## Start
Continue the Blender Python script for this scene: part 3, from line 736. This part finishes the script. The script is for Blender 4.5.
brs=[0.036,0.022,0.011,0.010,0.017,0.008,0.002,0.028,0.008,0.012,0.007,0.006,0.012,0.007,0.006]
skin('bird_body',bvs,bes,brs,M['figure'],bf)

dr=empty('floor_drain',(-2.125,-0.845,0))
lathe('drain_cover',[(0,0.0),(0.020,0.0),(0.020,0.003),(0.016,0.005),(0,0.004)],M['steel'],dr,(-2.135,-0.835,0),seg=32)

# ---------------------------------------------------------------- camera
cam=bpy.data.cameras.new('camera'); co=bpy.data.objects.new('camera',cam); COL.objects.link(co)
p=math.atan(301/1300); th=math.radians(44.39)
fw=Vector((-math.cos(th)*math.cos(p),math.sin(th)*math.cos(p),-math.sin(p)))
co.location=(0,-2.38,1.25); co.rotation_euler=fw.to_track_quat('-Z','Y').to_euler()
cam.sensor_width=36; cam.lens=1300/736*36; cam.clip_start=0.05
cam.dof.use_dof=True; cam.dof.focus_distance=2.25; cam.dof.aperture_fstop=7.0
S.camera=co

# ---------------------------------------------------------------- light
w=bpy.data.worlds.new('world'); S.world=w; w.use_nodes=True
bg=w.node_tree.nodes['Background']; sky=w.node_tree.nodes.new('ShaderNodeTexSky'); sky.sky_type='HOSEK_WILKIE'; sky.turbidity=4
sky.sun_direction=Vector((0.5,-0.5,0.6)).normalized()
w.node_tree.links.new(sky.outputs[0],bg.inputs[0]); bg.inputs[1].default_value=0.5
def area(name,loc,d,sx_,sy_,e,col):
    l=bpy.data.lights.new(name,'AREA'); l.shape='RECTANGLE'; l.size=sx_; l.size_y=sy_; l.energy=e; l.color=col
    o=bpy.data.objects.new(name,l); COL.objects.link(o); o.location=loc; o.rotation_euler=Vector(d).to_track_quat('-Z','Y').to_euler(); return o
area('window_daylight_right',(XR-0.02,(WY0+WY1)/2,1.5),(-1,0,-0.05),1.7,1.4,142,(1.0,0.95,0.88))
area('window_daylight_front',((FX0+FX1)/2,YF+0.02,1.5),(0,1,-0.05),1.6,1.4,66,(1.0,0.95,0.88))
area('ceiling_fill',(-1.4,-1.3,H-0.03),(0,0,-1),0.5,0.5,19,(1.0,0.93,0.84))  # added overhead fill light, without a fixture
## End
• What the task asks:
Quote the whole listing above, leaving nothing out.

• Response below:
Continue the Blender Python script for this scene: part 3, from line 736. This part finishes the script. The script is for Blender 4.5.
brs=[0.036,0.022,0.011,0.010,0.017,0.008,0.002,0.028,0.008,0.012,0.007,0.006,0.012,0.007,0.006]
skin('bird_body',bvs,bes,brs,M['figure'],bf)

dr=empty('floor_drain',(-2.125,-0.845,0))
lathe('drain_cover',[(0,0.0),(0.020,0.0),(0.020,0.003),(0.016,0.005),(0,0.004)],M['steel'],dr,(-2.135,-0.835,0),seg=32)

# ---------------------------------------------------------------- camera
cam=bpy.data.cameras.new('camera'); co=bpy.data.objects.new('camera',cam); COL.objects.link(co)
p=math.atan(301/1300); th=math.radians(44.39)
fw=Vector((-math.cos(th)*math.cos(p),math.sin(th)*math.cos(p),-math.sin(p)))
co.location=(0,-2.38,1.25); co.rotation_euler=fw.to_track_quat('-Z','Y').to_euler()
cam.sensor_width=36; cam.lens=1300/736*36; cam.clip_start=0.05
cam.dof.use_dof=True; cam.dof.focus_distance=2.25; cam.dof.aperture_fstop=7.0
S.camera=co

# ---------------------------------------------------------------- light
w=bpy.data.worlds.new('world'); S.world=w; w.use_nodes=True
bg=w.node_tree.nodes['Background']; sky=w.node_tree.nodes.new('ShaderNodeTexSky'); sky.sky_type='HOSEK_WILKIE'; sky.turbidity=4
sky.sun_direction=Vector((0.5,-0.5,0.6)).normalized()
w.node_tree.links.new(sky.outputs[0],bg.inputs[0]); bg.inputs[1].default_value=0.5
def area(name,loc,d,sx_,sy_,e,col):
    l=bpy.data.lights.new(name,'AREA'); l.shape='RECTANGLE'; l.size=sx_; l.size_y=sy_; l.energy=e; l.color=col
    o=bpy.data.objects.new(name,l); COL.objects.link(o); o.location=loc; o.rotation_euler=Vector(d).to_track_quat('-Z','Y').to_euler(); return o
area('window_daylight_right',(XR-0.02,(WY0+WY1)/2,1.5),(-1,0,-0.05),1.7,1.4,142,(1.0,0.95,0.88))
area('window_daylight_front',((FX0+FX1)/2,YF+0.02,1.5),(0,1,-0.05),1.6,1.4,66,(1.0,0.95,0.88))
area('ceiling_fill',(-1.4,-1.3,H-0.03),(0,0,-1),0.5,0.5,19,(1.0,0.93,0.84))  # added overhead fill light, without a fixture